Dataset excerpt.
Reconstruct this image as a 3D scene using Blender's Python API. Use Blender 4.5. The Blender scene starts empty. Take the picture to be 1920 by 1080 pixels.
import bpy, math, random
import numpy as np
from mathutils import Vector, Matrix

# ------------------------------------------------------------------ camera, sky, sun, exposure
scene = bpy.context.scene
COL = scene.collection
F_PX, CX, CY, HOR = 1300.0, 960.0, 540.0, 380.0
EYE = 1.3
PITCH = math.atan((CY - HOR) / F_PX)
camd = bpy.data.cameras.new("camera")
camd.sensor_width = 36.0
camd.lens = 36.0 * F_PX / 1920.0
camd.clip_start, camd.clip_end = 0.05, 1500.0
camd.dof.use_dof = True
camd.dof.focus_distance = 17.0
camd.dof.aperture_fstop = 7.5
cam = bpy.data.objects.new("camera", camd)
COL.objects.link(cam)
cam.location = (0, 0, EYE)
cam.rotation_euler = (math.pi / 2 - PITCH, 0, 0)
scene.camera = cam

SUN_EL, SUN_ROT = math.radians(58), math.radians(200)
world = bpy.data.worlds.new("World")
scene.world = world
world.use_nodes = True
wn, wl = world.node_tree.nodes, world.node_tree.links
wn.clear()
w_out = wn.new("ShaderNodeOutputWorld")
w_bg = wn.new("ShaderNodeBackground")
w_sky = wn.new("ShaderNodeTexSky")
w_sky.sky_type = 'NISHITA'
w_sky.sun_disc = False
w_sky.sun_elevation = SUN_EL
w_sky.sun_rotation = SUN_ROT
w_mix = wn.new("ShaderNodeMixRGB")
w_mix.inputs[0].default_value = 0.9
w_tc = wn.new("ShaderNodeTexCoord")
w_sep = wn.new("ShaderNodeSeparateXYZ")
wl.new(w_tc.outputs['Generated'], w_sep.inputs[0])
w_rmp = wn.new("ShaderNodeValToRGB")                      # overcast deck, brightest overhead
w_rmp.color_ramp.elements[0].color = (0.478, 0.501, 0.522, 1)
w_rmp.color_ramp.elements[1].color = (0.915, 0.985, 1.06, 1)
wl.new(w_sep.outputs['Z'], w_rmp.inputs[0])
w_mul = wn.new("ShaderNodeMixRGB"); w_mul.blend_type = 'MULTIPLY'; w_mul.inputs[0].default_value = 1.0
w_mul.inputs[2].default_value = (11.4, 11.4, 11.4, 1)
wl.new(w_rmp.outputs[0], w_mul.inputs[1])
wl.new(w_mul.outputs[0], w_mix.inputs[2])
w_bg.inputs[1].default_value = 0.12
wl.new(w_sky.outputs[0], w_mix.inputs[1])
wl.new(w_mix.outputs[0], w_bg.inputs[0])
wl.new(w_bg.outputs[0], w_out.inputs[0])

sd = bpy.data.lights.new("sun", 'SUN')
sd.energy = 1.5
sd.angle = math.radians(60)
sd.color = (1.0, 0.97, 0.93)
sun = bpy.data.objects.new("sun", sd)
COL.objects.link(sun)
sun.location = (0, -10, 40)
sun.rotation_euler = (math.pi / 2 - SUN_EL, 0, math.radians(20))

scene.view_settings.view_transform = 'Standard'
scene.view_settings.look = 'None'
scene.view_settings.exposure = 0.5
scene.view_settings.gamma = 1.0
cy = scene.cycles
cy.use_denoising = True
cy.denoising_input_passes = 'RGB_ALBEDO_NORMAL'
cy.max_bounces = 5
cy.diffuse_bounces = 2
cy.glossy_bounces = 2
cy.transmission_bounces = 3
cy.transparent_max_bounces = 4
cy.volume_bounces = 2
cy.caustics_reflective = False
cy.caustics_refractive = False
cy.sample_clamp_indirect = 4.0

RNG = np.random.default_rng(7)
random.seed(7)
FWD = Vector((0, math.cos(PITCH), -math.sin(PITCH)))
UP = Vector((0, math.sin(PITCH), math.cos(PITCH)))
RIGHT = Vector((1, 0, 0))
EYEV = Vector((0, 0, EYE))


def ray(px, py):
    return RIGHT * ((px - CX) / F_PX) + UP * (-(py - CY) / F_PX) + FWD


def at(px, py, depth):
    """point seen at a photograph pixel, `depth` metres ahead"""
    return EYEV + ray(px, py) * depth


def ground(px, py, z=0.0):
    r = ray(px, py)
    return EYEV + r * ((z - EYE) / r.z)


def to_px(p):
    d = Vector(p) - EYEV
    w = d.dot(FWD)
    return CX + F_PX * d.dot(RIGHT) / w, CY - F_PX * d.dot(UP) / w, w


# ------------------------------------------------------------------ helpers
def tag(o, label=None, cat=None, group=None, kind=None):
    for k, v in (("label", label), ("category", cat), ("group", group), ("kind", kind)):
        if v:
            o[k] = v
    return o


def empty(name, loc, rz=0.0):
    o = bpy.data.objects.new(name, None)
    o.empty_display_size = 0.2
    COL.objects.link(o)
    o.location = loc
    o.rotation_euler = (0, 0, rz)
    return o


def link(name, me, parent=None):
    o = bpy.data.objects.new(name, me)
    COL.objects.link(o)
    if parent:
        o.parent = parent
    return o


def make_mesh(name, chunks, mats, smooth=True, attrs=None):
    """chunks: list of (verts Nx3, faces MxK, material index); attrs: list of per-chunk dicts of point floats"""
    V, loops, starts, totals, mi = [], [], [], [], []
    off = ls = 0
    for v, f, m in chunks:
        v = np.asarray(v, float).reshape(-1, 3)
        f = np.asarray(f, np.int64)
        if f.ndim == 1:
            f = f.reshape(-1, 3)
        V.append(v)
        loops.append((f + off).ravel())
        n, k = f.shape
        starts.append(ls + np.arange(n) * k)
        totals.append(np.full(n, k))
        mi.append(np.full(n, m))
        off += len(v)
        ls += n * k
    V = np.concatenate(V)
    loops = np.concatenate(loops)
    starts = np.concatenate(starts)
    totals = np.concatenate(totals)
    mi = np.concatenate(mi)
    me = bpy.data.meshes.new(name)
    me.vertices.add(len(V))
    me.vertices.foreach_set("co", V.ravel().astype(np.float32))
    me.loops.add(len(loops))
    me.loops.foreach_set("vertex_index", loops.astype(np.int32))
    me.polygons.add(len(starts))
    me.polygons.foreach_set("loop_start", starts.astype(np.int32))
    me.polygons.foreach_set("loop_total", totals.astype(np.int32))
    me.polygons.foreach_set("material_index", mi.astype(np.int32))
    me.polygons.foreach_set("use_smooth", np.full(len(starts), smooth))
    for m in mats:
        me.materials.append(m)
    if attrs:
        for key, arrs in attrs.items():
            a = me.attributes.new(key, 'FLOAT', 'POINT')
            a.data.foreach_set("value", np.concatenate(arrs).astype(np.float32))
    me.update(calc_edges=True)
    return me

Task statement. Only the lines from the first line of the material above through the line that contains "from mathutils import Vector, Matrix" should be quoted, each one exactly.

Full response.
Reconstruct this image as a 3D scene using Blender's Python API. Use Blender 4.5. The Blender scene starts empty. Take the picture to be 1920 by 1080 pixels.
import bpy, math, random
import numpy as np
from mathutils import Vector, Matrix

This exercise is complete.